Pakistan's army spokesman Major General Athar Abbas said Monday claims that Pakistani troops initiated the firefight Saturday are not true and that NATO and Afghan officials were “making excuses.” He noted that there were no losses or casualties among coalition troops.

Unnamed Afghan officials said Sunday that NATO and Afghan forces patrolling near the Pakistan border came under fire from the Pakistani base. NATO then called in the coalition airstrikes that killed two dozen Pakistani soldiers in the Mohmand region, near the Afghan border.

NATO and U.S. military officials have offered condolences and pledged a full probe into the incident. A Pentagon spokesman said Monday the U.S. Central Command was dispatching a team to conduct its own investigation.

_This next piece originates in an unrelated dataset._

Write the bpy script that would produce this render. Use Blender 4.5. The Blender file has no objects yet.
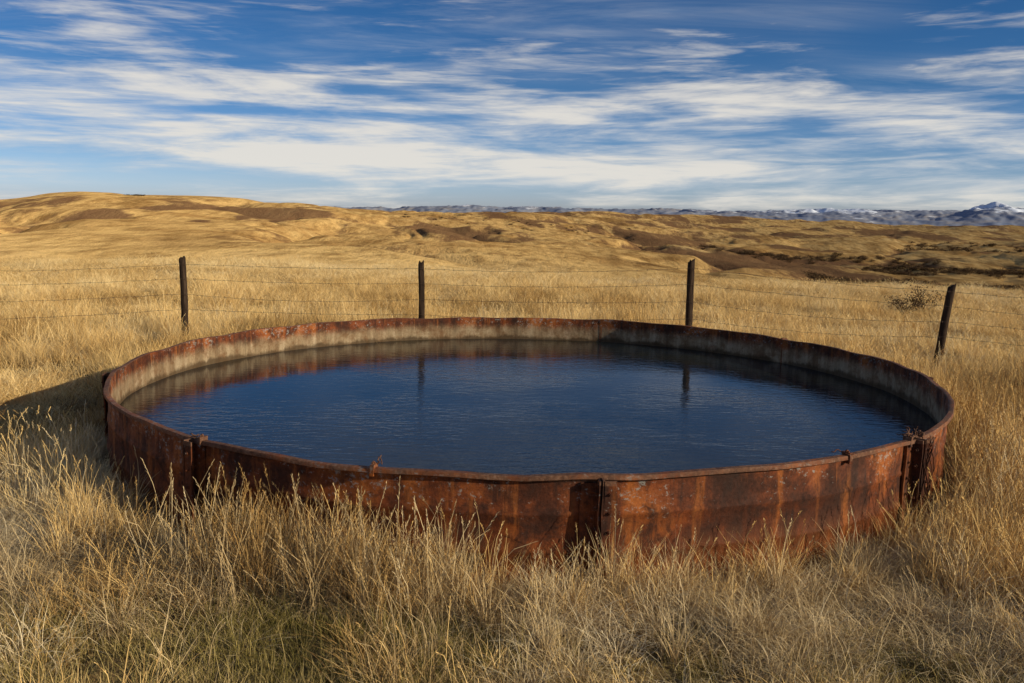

General Abbas said Monday the Pakistani soldiers were victims of unprovoked aggression and that the Pakistani military responded only after the troops were killed. He said the attack lasted up to two hours.

The Pakistani military spokesman noted that the area had been recently cleared of militants and that Pakistan had provided NATO with the exact locations of the region's two Pakistani military posts named “Volcano” and “Golden.”

Pakistani Prime Minister Yousuf Raza Gilani told CNN on Monday that the U.S.-Pakistani alliance can continue on the basis of mutual respect and mutual interest, but that both were currently lacking. He added that a parliamentary committee will investigate the NATO attack.

White House spokesman Jay Carney told reporters in Washington that a cooperative U.S.-Pakistan relationship continues to be very important and is in the best interest of American national security. He said U.S. President Barack Obama called Saturday's attack a tragedy.

Pakistan responded to the airstrikes by shutting down all NATO supply lines through its territory to Afghanistan and ordering the U.S. to vacate an air base in southwestern Baluchistan province within 15 days.

The main Pakistani association that delivers fuel to NATO forces in Afghanistan told VOA on Monday that it will not resume supplies until the Pakistani government guarantees reimbursement for lost income due to the shutdown.

Meanwhile, anti-US demonstrations were held for a second day throughout Pakistan. Protesters in Karachi and other cities called for the Pakistani government to sever its alliance with the United States.

And in Beijing, China's foreign ministry spokesman said Monday that China was “deeply shocked” by the incident and has offered condolences to Pakistan.

Russian Foreign Minister Sergei Lavrov said any violation of a country's sovereignty, even during counter-terrorist operations, is unacceptable. He telephoned his Pakistani counterpart Hina Rabbani Khar on Monday and called for NATO to thoroughly investigate the incident.